Let’s be honest, there’s a lot of people that look at the story of the binding of Isaac and even the story of Jesus and are horrified by what they see. That God would ask Abraham to even for a moment believe that his son would have to die, and for God to ask Jesus to be tortured and killed to satisfy His justice.
What I see in these pages is a powerful love story. Not in a sentimental emotional way, but in a real love way. It’s in this passage that God reveals to us the powerful love that He has for us, love so powerful that He’s willing to do whatever it takes to save us from our sins and our just punishment.
We see that God is willing to sacrifice His own son, whom He dearly loves, for our sake. We see that God in the person of Jesus is willing to silently endure the pain of the cross and the pain of seperation from the father on our behalf. We also see that God is willing to make a way for us where we saw no way before.

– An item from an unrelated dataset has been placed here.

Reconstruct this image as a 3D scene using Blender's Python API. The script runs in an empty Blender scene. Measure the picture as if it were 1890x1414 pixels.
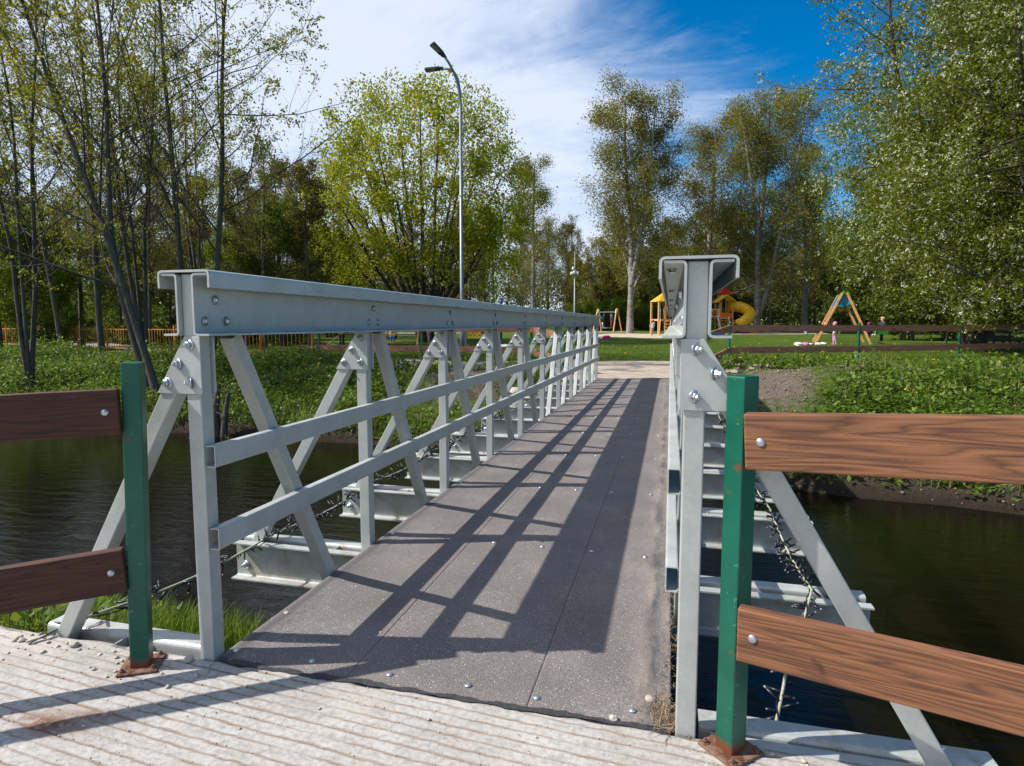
import bpy, bmesh, math, random
import numpy as np
from mathutils import Vector, Matrix

# ------------------------------------------------------------------ camera, sky, sun, exposure
sc = bpy.context.scene
H_EYE = 1.35
PSI = math.radians(14.4776)
THETA = math.radians(5.2584)
FPX = 1130.0
cam_d = bpy.data.cameras.new('camera')
cam_d.sensor_width = 36.0
cam_d.sensor_fit = 'HORIZONTAL'
cam_d.lens = FPX / 1890.0 * 36.0
cam_d.clip_start = 0.05
cam_d.clip_end = 3000
cam = bpy.data.objects.new('camera', cam_d)
sc.collection.objects.link(cam)
cam.location = (0, 0, H_EYE)
cam.rotation_euler = (math.pi / 2 - THETA, 0, PSI)
sc.camera = cam

SUN = Vector((-1.46, -0.485, 1.565)).normalized()
world = bpy.data.worlds.new('World')
sc.world = world
world.use_nodes = True


def build_world():
    nt = world.node_tree
    N, L = nt.nodes, nt.links
    N.clear()
    out = N.new('ShaderNodeOutputWorld')
    bg = N.new('ShaderNodeBackground')
    bg.inputs['Strength'].default_value = 0.075
    L.new(bg.outputs[0], out.inputs[0])
    sky = N.new('ShaderNodeTexSky')
    sky.sky_type = 'NISHITA'
    sky.sun_disc = False
    sky.sun_elevation = math.asin(SUN.z)
    sky.sun_rotation = math.atan2(SUN.x, SUN.y) % (2 * math.pi)
    sky.air_density = 1.0
    sky.dust_density = 0.15
    sky.ozone_density = 3.0
    hs = N.new('ShaderNodeHueSaturation')
    hs.inputs['Saturation'].default_value = 1.5
    hs.inputs['Value'].default_value = 1.5
    L.new(sky.outputs[0], hs.inputs['Color'])
    tc = N.new('ShaderNodeTexCoord')
    sp = N.new('ShaderNodeSeparateXYZ')
    L.new(tc.outputs['Generated'], sp.inputs[0])

    def m(op, a, b=None, c=None):
        n = N.new('ShaderNodeMath')
        n.operation = op
        for i, v in enumerate((a, b, c)):
            if v is None:
                continue
            if isinstance(v, (int, float)):
                n.inputs[i].default_value = v
            else:
                L.new(v, n.inputs[i])
        return n.outputs[0]
    zz = m('ADD', m('MAXIMUM', sp.outputs['Z'], 0.0), 0.22)
    cx = m('DIVIDE', sp.outputs['X'], zz)
    cy = m('DIVIDE', sp.outputs['Y'], zz)
    cb = N.new('ShaderNodeCombineXYZ')
    L.new(cx, cb.inputs[0])
    L.new(cy, cb.inputs[1])
    mp = N.new('ShaderNodeMapping')
    mp.inputs['Rotation'].default_value = (0, 0, math.radians(35))
    mp.inputs['Scale'].default_value = (0.75, 1.5, 1)
    mp.inputs['Location'].default_value = (3.1, 1.7, 0)
    L.new(cb.outputs[0], mp.inputs[0])
    n1 = N.new('ShaderNodeTexNoise')
    n1.inputs['Scale'].default_value = 1.1
    n1.inputs['Detail'].default_value = 9
    n1.inputs['Roughness'].default_value = 0.6
    n1.inputs['Distortion'].default_value = 0.7
    L.new(mp.outputs[0], n1.inputs['Vector'])
    n2 = N.new('ShaderNodeTexNoise')
    n2.inputs['Scale'].default_value = 4.2
    n2.inputs['Detail'].default_value = 8
    n2.inputs['Roughness'].default_value = 0.65
    n2.inputs['Distortion'].default_value = 1.0
    L.new(mp.outputs[0], n2.inputs['Vector'])
    # the edge of the high cloud sheet runs across the sky: cloud to the left, clear to the right
    vd = N.new('ShaderNodeVectorMath')
    vd.operation = 'DOT_PRODUCT'
    L.new(tc.outputs['Generated'], vd.inputs[0])
    vd.inputs[1].default_value = (math.cos(PSI), math.sin(PSI), 0.30)
    edge = m('MULTIPLY', m('SUBTRACT', 0.42, vd.outputs['Value']), 1.15)
    f = m('ADD', m('MULTIPLY', n1.outputs['Fac'], 0.75), m('MULTIPLY', n2.outputs['Fac'], 0.28))
    f = m('ADD', f, m('MINIMUM', edge, 0.28))
    ms = N.new('ShaderNodeMapRange')
    ms.interpolation_type = 'SMOOTHSTEP'
    ms.inputs['From Min'].default_value = 0.44
    ms.inputs['From Max'].default_value = 0.84
    ms.inputs['To Max'].default_value = 0.93
    L.new(f, ms.inputs['Value'])
    mix = N.new('ShaderNodeMix')
    mix.data_type = 'RGBA'
    L.new(ms.outputs[0], mix.inputs['Factor'])
    L.new(hs.outputs[0], mix.inputs['A'])
    mix.inputs['B'].default_value = (8.6, 9.5, 11.2, 1)
    L.new(mix.outputs['Result'], bg.inputs['Color'])


build_world()
sun_d = bpy.data.lights.new('sun', 'SUN')
sun_d.energy = 5.0
sun_d.angle = math.radians(0.53)
sun_d.color = (1.0, 0.95, 0.87)
sun = bpy.data.objects.new('sun', sun_d)
sc.collection.objects.link(sun)
sun.location = SUN * 60
sun.rotation_euler = SUN.to_track_quat('Z', 'Y').to_euler()

sc.view_settings.view_transform = 'Standard'
sc.view_settings.look = 'None'
sc.view_settings.exposure = 0.36
sc.view_settings.gamma = 1.0
sc.view_settings.use_curve_mapping = False
sc.render.engine = 'CYCLES'
sc.cycles.use_denoising = True
try:
    sc.cycles.denoiser = 'OPENIMAGEDENOISE'
except Exception:
    pass
sc.cycles.use_adaptive_sampling = True
sc.cycles.adaptive_threshold = 0.02
sc.cycles.max_bounces = 4
sc.cycles.diffuse_bounces = 2
sc.cycles.glossy_bounces = 2
sc.cycles.transmission_bounces = 3
sc.cycles.transparent_max_bounces = 4
sc.cycles.caustics_reflective = False
sc.cycles.caustics_refractive = False

# ------------------------------------------------------------------ helpers
COL = sc.collection
RNG = np.random.default_rng(7)
random.seed(7)
PI = math.pi
CD = np.array([-math.sin(PSI) * math.cos(THETA), math.cos(PSI) * math.cos(THETA), -math.sin(THETA)])
CR = np.array([math.cos(PSI), math.sin(PSI), 0.0])
CU = np.cross(CR, CD)


def S(r, g, b, a=1.0):
    """8-bit sRGB to linear"""
    f = lambda c: (c / 255 / 12.92) if c / 255 <= 0.04045 else ((c / 255 + 0.055) / 1.055) ** 2.4
    return (f(r), f(g), f(b), a)


def ray(px, py):
    return CD + CR * (px - 945.0) / FPX - CU * (py - 707.0) / FPX


def gp(px, D):
    """a place on the plan: the column px of the survey photograph, D metres away along the view axis"""
    v = ray(px, 603.0) * D
    return float(v[0]), float(v[1])


def link(o, parent=None):
    COL.objects.link(o)
    if parent is not None:
        o.parent = parent
    return o


def tag(o, label=None, cat=None, group=None, kind=None):
    if label:
        o['label'] = label
    if cat:
        o['category'] = cat
    if group:
        o['group'] = group
    if kind:
        o['kind'] = kind
    return o


def empty(name, loc=(0, 0, 0), rz=0.0, label=None, cat=None, group=None):
    o = bpy.data.objects.new(name, None)
    o.empty_display_size = 0.2
    o.location = loc
    o.rotation_euler = (0, 0, rz)
    link(o)
    return tag(o, label, cat, group)


def copy_tree(o, parent=None):
    c = o.copy()
    link(c, parent)
    for ch in list(o.children):
        copy_tree(ch, c)
    return c


def inst(name, me, parent=None, loc=(0, 0, 0), rot=(0, 0, 0), scale=None):
    o = bpy.data.objects.new(name, me)
    link(o, parent)
    o.location = loc
    o.rotation_euler = rot
    if scale is not None:
        o.scale = (scale,) * 3 if isinstance(scale, (int, float)) else scale
    return o


def bevel(o, w=0.004, seg=2, ang=40):
    md = o.modifiers.new('bevel', 'BEVEL')
    md.width = w
    md.segments = seg
    md.limit_method = 'ANGLE'
    md.angle_limit = math.radians(ang)
    return o


def np_mesh(name, V, Q, mats=(), smooth=False, mat_idx=None, attrs=None):
    """mesh from arrays: V (n,3), Q (m,k) faces of k corners, or a list of such arrays"""
    me = bpy.data.meshes.new(name)
    Qs = [np.asarray(q, dtype=np.int32) for q in (Q if isinstance(Q, list) and isinstance(Q[0], np.ndarray) else [Q]) if len(q)]
    V = np.asarray(V, dtype=np.float32)
    me.vertices.add(len(V))
    me.vertices.foreach_set('co', V.ravel())
    nl = sum(q.size for q in Qs)
    nf = sum(len(q) for q in Qs)
    me.loops.add(nl)
    me.loops.foreach_set('vertex_index', np.concatenate([q.ravel() for q in Qs]))
    me.polygons.add(nf)
    tot = np.concatenate([np.full(len(q), q.shape[1], dtype=np.int32) for q in Qs])
    st = np.concatenate([[0], np.cumsum(tot)[:-1]]).astype(np.int32)
    me.polygons.foreach_set('loop_start', st)
    me.polygons.foreach_set('loop_total', tot)
    if smooth:
        me.polygons.foreach_set('use_smooth', np.ones(nf, dtype=bool))
    for m_ in mats:
        me.materials.append(m_)
    if mat_idx is not None:
        me.polygons.foreach_set('material_index', np.asarray(mat_idx, dtype=np.int32))
    if attrs:
        for k, a in attrs.items():
            at = me.attributes.new(k, 'FLOAT', 'POINT')
            at.data.foreach_set('value', np.asarray(a, dtype=np.float32))
    me.update(calc_edges=True)
    me.validate()
    return me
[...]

What are we willing to sacrifice in return? Are you willing to repent and give your whole life to Jesus? To die to sin and live to Christ? To give up wealth and success? Because these are all things people have been called to do for the cause of Christ. When we look at what great a cost Jesus paid for us how can we say no if we hear God calling us to give up the things that we treasure for Him?
I invite you to pray a dangerous prayer for me. Ask God to search your heart and your life and ask Him, God is there anything you want me to give up to follow you?